Certes comparaison n’est pas raison mais le désamour dont a souffert ces dernières années le Beaujolais Nouveau, longtemps érigé en réussite économique absolue, donné en exemple, relève du même penchant national à s’emballer dans un sens ou dans un autre et d’effectuer des virages à 180°. Ce qui est sûr c’est que lorsqu’on se laisse emporter par le succès, qu’on se laisse aller à la facilité, le risque est grand de recevoir en retour le désamour des consommateurs. Pour autant, mettre tout le monde dans le même sac, cracher sur les succès passés, jeter au ruisseau tout le Beaujolais Nouveau participe d’une forme de masochisme collectif qui nuit à ceux des vignerons qui travaillent bien et qui sont ceux qui sont à l’origine de la renaissance de cette sympathique appellation. En son temps, en mars 2010 précisément, lorsque les difficultés s’amoncelaient, j’avais lancé l’opération « Grand Corps Malade » pour soutenir le moral en berne des vignerons du Beaujolais.
J’écrivais :
« Au tout début de février j’ai reçu dans ma boîte aux lettres ce message d’un de mes lecteurs : « Je suis fils de viticulteurs, petit viticulteur du Beaujolais, métayer, donc loin des grandes dynasties Bourguignonnes. Malgré tout, je suis un amoureux de ce terroir, mais pour être franc je ne vois pas comment le sortir de cette crise qu'il connait.

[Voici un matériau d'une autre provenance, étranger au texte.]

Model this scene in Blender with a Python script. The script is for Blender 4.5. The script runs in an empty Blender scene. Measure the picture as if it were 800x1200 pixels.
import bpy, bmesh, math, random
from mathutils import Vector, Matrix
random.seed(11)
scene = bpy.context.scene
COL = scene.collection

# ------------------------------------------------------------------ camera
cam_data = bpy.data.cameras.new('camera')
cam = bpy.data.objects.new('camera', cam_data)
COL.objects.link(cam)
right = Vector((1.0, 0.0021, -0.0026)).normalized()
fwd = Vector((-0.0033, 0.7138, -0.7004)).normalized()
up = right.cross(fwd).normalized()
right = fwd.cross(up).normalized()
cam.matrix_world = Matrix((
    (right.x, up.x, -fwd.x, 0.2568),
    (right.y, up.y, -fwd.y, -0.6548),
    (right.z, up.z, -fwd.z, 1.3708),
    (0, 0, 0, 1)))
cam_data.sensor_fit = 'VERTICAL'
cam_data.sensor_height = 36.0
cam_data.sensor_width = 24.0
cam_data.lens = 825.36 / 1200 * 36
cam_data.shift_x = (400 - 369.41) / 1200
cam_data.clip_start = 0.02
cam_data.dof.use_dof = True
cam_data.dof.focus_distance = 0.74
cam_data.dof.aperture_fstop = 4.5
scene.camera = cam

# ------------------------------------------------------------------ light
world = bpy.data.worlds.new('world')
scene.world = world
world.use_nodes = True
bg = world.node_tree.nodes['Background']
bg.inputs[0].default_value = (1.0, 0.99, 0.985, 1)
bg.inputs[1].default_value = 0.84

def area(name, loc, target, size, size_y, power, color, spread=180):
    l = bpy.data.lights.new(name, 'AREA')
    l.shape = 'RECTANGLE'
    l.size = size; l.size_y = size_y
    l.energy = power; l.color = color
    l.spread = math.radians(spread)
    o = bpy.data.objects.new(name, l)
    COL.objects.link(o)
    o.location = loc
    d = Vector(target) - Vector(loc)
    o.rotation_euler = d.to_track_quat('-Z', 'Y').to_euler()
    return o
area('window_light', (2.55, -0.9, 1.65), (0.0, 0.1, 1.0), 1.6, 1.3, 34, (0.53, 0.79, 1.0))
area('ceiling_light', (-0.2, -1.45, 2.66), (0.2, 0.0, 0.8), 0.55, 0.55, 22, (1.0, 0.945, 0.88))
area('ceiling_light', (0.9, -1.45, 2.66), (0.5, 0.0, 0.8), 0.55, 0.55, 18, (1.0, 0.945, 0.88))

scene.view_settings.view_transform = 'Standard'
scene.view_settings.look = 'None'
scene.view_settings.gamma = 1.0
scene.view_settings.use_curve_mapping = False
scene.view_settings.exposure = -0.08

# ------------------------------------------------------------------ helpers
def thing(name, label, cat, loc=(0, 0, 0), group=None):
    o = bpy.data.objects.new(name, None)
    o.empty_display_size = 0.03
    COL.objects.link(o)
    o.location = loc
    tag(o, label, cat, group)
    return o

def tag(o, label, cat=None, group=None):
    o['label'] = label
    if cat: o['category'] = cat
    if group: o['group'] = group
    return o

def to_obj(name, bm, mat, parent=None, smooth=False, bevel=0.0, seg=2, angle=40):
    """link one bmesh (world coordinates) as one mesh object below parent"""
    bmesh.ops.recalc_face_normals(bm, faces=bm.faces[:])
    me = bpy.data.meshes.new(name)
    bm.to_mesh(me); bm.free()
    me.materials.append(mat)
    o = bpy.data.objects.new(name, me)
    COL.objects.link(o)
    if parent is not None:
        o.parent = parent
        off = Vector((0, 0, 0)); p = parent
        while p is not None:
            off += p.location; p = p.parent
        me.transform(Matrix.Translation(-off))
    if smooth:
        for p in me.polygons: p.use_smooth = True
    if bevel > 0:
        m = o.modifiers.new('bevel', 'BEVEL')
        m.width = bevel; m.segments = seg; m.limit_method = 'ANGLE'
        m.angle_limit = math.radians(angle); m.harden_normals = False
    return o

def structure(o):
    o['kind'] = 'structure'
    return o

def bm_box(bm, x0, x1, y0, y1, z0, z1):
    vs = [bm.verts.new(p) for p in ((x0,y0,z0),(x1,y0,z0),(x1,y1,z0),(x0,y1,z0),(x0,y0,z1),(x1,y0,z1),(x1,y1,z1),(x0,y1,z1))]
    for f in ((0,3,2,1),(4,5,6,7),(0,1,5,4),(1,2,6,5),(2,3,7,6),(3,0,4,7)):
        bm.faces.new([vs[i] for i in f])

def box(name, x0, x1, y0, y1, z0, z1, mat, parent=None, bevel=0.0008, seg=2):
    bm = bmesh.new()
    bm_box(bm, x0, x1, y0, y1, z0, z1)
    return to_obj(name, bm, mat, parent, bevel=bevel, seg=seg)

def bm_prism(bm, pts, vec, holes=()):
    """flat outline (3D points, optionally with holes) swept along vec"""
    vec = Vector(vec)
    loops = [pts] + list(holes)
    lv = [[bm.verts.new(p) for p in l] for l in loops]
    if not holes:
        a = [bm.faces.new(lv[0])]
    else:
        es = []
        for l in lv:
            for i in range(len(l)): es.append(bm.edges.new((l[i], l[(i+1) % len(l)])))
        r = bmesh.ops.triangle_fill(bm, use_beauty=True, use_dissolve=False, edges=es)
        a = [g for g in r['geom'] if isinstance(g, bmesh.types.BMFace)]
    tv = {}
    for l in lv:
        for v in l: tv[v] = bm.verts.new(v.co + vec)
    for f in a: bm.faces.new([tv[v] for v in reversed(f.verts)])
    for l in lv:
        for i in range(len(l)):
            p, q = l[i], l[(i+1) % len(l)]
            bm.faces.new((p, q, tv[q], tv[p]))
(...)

Mon père n'a de cesse de me dire chaque jour que le Beaujolais est perdu et qu'il vaut mieux vendre du Bourgogne ou du Champagne, et je trouve cela très triste. » Et de conclure :
« Je viens vers vous aujourd'hui pour avoir votre avis d'amoureux du vin et surtout de professionnel du vin sur l'avenir de ce Beaujolais, quel est votre point de vue sur sa situation ? » link
Mais en ce jour de libération du Beaujolais Nouveau laissons de côté les problèmes et intéressons-nous à ce qui fut à la base de son succès planétaire : LA FÊTE. Se retrouver, rigoler, trinquer, refaire le monde, et Dieu sait qu’il en a besoin, arrêter de broyer du noir, lever le coude, sans chichis, boire quoi ! Les bonnes ondes reviennent, même si les temps sont durs, pour le Beaujolais Nouveau c’est le grand retour aux origines, à chaque coin de rue de Paris ce sera aujourd’hui un petit coin de paradis.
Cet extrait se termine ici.